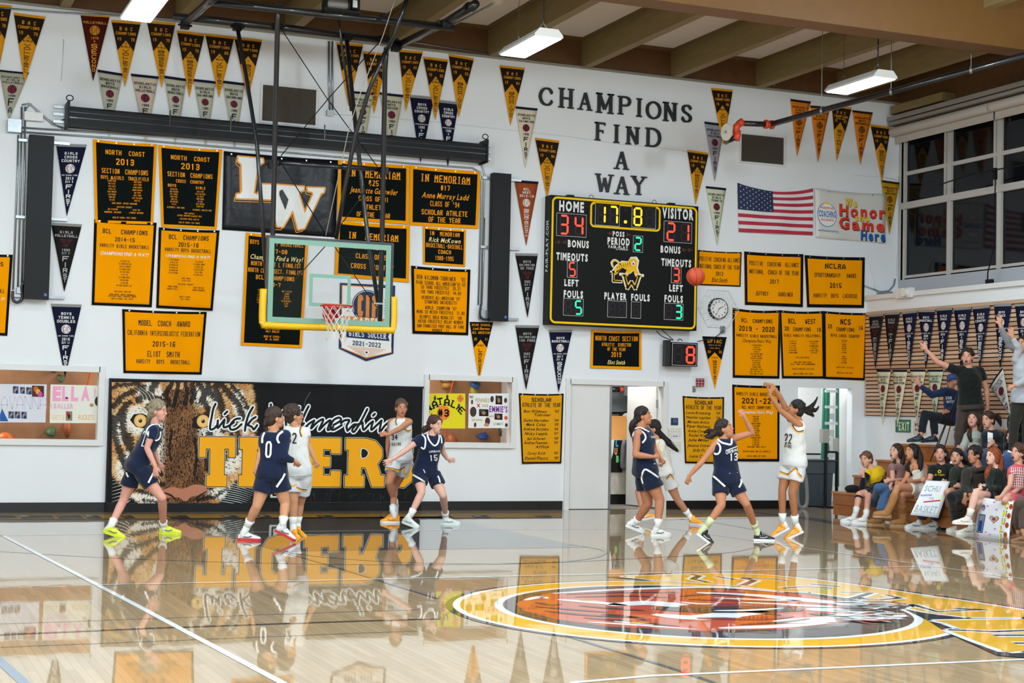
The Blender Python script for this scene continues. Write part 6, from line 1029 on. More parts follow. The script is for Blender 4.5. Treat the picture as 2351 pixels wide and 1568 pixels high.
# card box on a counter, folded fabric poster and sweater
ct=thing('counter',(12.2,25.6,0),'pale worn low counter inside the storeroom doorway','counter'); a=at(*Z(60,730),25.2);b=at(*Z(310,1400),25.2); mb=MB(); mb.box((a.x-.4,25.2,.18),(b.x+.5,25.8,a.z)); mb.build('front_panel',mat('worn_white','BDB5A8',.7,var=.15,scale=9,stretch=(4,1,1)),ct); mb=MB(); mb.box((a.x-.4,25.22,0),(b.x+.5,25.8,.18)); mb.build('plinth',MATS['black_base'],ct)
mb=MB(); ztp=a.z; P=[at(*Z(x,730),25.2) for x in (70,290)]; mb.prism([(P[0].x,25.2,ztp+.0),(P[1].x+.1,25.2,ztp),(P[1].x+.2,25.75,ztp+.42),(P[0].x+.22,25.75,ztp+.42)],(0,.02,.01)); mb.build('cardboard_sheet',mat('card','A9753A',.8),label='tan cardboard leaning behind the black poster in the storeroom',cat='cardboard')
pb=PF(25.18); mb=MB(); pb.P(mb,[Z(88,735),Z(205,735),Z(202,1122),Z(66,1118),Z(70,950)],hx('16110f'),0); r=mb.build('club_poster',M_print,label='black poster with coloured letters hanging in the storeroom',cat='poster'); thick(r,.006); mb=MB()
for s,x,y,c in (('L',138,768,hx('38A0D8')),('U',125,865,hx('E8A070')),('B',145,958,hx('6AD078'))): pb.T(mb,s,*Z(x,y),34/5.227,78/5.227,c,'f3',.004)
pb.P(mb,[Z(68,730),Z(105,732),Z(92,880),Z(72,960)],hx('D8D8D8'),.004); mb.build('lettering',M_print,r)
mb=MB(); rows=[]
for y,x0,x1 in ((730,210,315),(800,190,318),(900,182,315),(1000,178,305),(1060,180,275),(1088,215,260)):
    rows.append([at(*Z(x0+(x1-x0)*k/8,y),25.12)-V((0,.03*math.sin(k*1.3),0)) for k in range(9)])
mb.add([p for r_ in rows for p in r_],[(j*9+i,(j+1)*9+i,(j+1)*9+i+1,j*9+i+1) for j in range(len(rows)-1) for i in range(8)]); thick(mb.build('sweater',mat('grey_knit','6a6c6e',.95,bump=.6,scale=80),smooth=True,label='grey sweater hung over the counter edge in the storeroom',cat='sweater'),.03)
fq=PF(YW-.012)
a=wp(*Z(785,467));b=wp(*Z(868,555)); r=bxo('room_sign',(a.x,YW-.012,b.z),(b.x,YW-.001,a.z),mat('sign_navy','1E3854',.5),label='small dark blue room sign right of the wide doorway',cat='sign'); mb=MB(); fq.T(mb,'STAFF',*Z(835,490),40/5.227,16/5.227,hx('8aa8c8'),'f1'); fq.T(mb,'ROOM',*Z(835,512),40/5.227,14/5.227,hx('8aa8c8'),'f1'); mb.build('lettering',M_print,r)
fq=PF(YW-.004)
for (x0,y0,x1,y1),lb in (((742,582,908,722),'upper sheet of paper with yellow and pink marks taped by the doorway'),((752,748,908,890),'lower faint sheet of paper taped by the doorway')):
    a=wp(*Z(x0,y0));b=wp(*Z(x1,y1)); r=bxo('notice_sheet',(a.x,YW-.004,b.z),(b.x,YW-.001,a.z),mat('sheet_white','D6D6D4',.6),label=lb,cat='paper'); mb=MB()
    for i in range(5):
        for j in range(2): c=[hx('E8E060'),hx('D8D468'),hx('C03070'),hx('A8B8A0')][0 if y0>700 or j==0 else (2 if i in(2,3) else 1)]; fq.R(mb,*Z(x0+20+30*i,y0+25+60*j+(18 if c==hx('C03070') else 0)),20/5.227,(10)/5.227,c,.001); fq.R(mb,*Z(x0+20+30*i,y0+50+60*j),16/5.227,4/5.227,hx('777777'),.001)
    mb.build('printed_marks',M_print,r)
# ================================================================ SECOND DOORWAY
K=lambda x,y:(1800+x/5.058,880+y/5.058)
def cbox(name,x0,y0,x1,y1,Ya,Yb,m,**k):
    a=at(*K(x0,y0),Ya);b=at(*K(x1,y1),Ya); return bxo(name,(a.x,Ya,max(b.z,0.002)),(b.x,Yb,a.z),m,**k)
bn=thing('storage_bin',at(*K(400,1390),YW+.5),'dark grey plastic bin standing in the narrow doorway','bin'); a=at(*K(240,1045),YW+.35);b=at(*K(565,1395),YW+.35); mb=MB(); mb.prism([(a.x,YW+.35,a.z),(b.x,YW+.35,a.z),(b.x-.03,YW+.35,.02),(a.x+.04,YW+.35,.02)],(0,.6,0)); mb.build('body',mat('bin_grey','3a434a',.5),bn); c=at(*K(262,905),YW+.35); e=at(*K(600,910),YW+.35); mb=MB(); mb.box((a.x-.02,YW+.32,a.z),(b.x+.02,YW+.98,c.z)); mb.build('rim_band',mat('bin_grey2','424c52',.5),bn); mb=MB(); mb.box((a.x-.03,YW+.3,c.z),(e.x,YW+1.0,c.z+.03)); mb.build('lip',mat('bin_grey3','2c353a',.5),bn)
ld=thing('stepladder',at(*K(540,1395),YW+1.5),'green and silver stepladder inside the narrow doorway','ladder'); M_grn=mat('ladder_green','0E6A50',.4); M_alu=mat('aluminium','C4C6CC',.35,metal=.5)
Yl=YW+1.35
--
What to produce → Omit any images, then output the listing exactly.

Expected output →
The Blender Python script for this scene continues. Write part 6, from line 1029 on. More parts follow. The script is for Blender 4.5. Treat the picture as 2351 pixels wide and 1568 pixels high.
# card box on a counter, folded fabric poster and sweater
ct=thing('counter',(12.2,25.6,0),'pale worn low counter inside the storeroom doorway','counter'); a=at(*Z(60,730),25.2);b=at(*Z(310,1400),25.2); mb=MB(); mb.box((a.x-.4,25.2,.18),(b.x+.5,25.8,a.z)); mb.build('front_panel',mat('worn_white','BDB5A8',.7,var=.15,scale=9,stretch=(4,1,1)),ct); mb=MB(); mb.box((a.x-.4,25.22,0),(b.x+.5,25.8,.18)); mb.build('plinth',MATS['black_base'],ct)
mb=MB(); ztp=a.z; P=[at(*Z(x,730),25.2) for x in (70,290)]; mb.prism([(P[0].x,25.2,ztp+.0),(P[1].x+.1,25.2,ztp),(P[1].x+.2,25.75,ztp+.42),(P[0].x+.22,25.75,ztp+.42)],(0,.02,.01)); mb.build('cardboard_sheet',mat('card','A9753A',.8),label='tan cardboard leaning behind the black poster in the storeroom',cat='cardboard')
pb=PF(25.18); mb=MB(); pb.P(mb,[Z(88,735),Z(205,735),Z(202,1122),Z(66,1118),Z(70,950)],hx('16110f'),0); r=mb.build('club_poster',M_print,label='black poster with coloured letters hanging in the storeroom',cat='poster'); thick(r,.006); mb=MB()
for s,x,y,c in (('L',138,768,hx('38A0D8')),('U',125,865,hx('E8A070')),('B',145,958,hx('6AD078'))): pb.T(mb,s,*Z(x,y),34/5.227,78/5.227,c,'f3',.004)
pb.P(mb,[Z(68,730),Z(105,732),Z(92,880),Z(72,960)],hx('D8D8D8'),.004); mb.build('lettering',M_print,r)
mb=MB(); rows=[]
for y,x0,x1 in ((730,210,315),(800,190,318),(900,182,315),(1000,178,305),(1060,180,275),(1088,215,260)):
    rows.append([at(*Z(x0+(x1-x0)*k/8,y),25.12)-V((0,.03*math.sin(k*1.3),0)) for k in range(9)])
mb.add([p for r_ in rows for p in r_],[(j*9+i,(j+1)*9+i,(j+1)*9+i+1,j*9+i+1) for j in range(len(rows)-1) for i in range(8)]); thick(mb.build('sweater',mat('grey_knit','6a6c6e',.95,bump=.6,scale=80),smooth=True,label='grey sweater hung over the counter edge in the storeroom',cat='sweater'),.03)
fq=PF(YW-.012)
a=wp(*Z(785,467));b=wp(*Z(868,555)); r=bxo('room_sign',(a.x,YW-.012,b.z),(b.x,YW-.001,a.z),mat('sign_navy','1E3854',.5),label='small dark blue room sign right of the wide doorway',cat='sign'); mb=MB(); fq.T(mb,'STAFF',*Z(835,490),40/5.227,16/5.227,hx('8aa8c8'),'f1'); fq.T(mb,'ROOM',*Z(835,512),40/5.227,14/5.227,hx('8aa8c8'),'f1'); mb.build('lettering',M_print,r)
fq=PF(YW-.004)
for (x0,y0,x1,y1),lb in (((742,582,908,722),'upper sheet of paper with yellow and pink marks taped by the doorway'),((752,748,908,890),'lower faint sheet of paper taped by the doorway')):
    a=wp(*Z(x0,y0));b=wp(*Z(x1,y1)); r=bxo('notice_sheet',(a.x,YW-.004,b.z),(b.x,YW-.001,a.z),mat('sheet_white','D6D6D4',.6),label=lb,cat='paper'); mb=MB()
    for i in range(5):
        for j in range(2): c=[hx('E8E060'),hx('D8D468'),hx('C03070'),hx('A8B8A0')][0 if y0>700 or j==0 else (2 if i in(2,3) else 1)]; fq.R(mb,*Z(x0+20+30*i,y0+25+60*j+(18 if c==hx('C03070') else 0)),20/5.227,(10)/5.227,c,.001); fq.R(mb,*Z(x0+20+30*i,y0+50+60*j),16/5.227,4/5.227,hx('777777'),.001)
    mb.build('printed_marks',M_print,r)
# ================================================================ SECOND DOORWAY
K=lambda x,y:(1800+x/5.058,880+y/5.058)
def cbox(name,x0,y0,x1,y1,Ya,Yb,m,**k):
    a=at(*K(x0,y0),Ya);b=at(*K(x1,y1),Ya); return bxo(name,(a.x,Ya,max(b.z,0.002)),(b.x,Yb,a.z),m,**k)
bn=thing('storage_bin',at(*K(400,1390),YW+.5),'dark grey plastic bin standing in the narrow doorway','bin'); a=at(*K(240,1045),YW+.35);b=at(*K(565,1395),YW+.35); mb=MB(); mb.prism([(a.x,YW+.35,a.z),(b.x,YW+.35,a.z),(b.x-.03,YW+.35,.02),(a.x+.04,YW+.35,.02)],(0,.6,0)); mb.build('body',mat('bin_grey','3a434a',.5),bn); c=at(*K(262,905),YW+.35); e=at(*K(600,910),YW+.35); mb=MB(); mb.box((a.x-.02,YW+.32,a.z),(b.x+.02,YW+.98,c.z)); mb.build('rim_band',mat('bin_grey2','424c52',.5),bn); mb=MB(); mb.box((a.x-.03,YW+.3,c.z),(e.x,YW+1.0,c.z+.03)); mb.build('lip',mat('bin_grey3','2c353a',.5),bn)
ld=thing('stepladder',at(*K(540,1395),YW+1.5),'green and silver stepladder inside the narrow doorway','ladder'); M_grn=mat('ladder_green','0E6A50',.4); M_alu=mat('aluminium','C4C6CC',.35,metal=.5)
Yl=YW+1.35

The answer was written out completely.